What is being asked: Look through the data below and return each line where "wide" appears.

— START OF Collected material —

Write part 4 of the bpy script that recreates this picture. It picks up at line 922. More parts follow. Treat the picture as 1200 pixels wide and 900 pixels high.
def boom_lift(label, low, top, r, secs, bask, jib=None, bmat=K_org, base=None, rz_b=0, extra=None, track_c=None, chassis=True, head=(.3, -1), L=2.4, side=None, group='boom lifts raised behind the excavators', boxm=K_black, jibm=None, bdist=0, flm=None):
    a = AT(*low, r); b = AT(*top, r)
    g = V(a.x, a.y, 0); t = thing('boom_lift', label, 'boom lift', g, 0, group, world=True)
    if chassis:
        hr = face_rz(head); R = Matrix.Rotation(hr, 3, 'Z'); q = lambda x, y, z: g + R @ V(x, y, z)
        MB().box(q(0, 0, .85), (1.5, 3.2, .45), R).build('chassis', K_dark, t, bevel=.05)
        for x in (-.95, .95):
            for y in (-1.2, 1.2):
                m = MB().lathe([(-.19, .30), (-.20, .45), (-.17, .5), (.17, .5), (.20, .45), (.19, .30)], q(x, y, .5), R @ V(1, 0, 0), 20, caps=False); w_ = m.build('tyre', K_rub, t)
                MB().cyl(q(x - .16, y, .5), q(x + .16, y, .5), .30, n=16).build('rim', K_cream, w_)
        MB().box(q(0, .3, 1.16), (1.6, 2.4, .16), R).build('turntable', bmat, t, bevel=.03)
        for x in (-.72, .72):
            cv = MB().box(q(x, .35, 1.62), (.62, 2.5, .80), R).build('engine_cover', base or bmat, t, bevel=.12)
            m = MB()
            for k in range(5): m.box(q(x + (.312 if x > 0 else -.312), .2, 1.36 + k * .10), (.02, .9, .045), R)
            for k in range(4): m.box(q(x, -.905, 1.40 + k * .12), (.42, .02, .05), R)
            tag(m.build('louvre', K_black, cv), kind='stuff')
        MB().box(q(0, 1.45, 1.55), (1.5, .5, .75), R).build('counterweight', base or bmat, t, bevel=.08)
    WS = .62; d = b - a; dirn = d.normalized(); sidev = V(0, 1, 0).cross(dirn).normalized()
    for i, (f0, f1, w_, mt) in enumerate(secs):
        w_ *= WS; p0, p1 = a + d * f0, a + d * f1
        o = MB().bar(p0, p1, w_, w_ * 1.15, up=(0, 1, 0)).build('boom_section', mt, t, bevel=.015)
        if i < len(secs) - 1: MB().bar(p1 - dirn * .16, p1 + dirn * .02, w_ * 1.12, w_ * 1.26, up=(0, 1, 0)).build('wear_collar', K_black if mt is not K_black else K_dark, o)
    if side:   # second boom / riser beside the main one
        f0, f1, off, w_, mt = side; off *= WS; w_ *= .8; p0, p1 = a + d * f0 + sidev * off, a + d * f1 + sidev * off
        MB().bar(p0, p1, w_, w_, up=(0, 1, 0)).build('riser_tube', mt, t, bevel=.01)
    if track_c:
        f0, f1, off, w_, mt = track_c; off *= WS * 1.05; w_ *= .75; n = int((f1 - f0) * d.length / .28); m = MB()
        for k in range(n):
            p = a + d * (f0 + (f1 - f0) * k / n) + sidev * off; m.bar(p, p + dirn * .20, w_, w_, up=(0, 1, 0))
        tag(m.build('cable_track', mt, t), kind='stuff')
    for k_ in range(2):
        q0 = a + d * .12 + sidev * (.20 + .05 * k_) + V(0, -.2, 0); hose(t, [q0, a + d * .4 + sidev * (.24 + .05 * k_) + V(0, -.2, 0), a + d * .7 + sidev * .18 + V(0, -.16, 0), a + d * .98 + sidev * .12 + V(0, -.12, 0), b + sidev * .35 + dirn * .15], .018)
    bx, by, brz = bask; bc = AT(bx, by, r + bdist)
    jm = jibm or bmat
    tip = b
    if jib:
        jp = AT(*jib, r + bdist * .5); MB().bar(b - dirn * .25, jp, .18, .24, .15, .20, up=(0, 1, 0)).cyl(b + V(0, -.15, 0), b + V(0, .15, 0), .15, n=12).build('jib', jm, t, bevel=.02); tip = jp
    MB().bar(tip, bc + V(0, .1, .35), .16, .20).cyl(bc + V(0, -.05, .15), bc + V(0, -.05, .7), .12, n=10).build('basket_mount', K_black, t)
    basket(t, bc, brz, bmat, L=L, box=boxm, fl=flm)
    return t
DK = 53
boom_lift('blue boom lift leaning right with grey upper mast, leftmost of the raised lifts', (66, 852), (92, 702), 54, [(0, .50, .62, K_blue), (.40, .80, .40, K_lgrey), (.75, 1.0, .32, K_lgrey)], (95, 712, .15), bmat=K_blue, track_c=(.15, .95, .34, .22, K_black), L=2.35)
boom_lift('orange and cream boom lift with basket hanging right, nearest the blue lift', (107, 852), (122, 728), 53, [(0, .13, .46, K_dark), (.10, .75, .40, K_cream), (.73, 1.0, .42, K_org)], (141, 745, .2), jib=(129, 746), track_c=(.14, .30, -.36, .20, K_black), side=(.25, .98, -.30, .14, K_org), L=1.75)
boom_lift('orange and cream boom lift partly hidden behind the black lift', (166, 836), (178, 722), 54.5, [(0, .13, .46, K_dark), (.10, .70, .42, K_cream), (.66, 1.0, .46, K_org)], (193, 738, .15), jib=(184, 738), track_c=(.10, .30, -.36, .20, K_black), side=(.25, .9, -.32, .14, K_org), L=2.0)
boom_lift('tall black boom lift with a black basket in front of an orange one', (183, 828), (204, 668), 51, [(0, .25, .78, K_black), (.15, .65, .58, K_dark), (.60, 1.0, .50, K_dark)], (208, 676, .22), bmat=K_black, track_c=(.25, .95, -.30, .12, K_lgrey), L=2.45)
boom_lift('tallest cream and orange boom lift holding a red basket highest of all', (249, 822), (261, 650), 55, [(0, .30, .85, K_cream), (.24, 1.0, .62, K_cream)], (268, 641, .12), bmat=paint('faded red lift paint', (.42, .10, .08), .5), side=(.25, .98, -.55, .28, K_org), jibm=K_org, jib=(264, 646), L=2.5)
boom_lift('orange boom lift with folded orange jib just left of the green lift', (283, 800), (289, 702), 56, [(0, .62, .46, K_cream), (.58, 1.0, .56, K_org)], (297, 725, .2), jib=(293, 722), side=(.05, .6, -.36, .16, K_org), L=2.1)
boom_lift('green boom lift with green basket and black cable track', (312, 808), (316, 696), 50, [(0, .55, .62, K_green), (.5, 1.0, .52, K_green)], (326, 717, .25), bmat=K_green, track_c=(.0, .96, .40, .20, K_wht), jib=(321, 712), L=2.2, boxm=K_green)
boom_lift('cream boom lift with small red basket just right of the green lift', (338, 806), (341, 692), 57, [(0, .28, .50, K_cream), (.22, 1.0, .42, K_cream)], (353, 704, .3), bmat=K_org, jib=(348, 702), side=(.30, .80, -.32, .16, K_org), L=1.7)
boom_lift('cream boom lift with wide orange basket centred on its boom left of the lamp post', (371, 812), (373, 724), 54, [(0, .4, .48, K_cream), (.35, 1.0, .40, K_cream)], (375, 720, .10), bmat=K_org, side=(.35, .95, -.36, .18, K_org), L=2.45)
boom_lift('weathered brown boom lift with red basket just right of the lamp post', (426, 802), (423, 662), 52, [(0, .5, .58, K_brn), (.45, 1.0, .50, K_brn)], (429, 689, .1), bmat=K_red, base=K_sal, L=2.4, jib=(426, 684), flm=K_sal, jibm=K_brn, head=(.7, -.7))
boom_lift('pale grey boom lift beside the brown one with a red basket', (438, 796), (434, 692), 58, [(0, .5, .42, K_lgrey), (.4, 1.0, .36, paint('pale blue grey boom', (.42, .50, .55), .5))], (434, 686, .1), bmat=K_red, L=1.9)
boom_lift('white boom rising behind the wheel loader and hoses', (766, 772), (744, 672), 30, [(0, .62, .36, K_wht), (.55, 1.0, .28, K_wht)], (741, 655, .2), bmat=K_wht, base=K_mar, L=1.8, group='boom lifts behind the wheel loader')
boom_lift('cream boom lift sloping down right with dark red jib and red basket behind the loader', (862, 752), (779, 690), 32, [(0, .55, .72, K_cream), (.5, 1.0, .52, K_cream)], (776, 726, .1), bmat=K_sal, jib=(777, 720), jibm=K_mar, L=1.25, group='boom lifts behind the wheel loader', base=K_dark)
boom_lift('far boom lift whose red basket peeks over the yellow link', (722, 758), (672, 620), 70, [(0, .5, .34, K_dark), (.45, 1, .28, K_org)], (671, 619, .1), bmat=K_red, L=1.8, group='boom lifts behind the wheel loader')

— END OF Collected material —

The solution:
Write part 4 of the bpy script that recreates this picture. It picks up at line 922. More parts follow. Treat the picture as 1200 pixels wide and 900 pixels high.
boom_lift('cream boom lift with wide orange basket centred on its boom left of the lamp post', (371, 812), (373, 724), 54, [(0, .4, .48, K_cream), (.35, 1.0, .40, K_cream)], (375, 720, .10), bmat=K_org, side=(.35, .95, -.36, .18, K_org), L=2.45)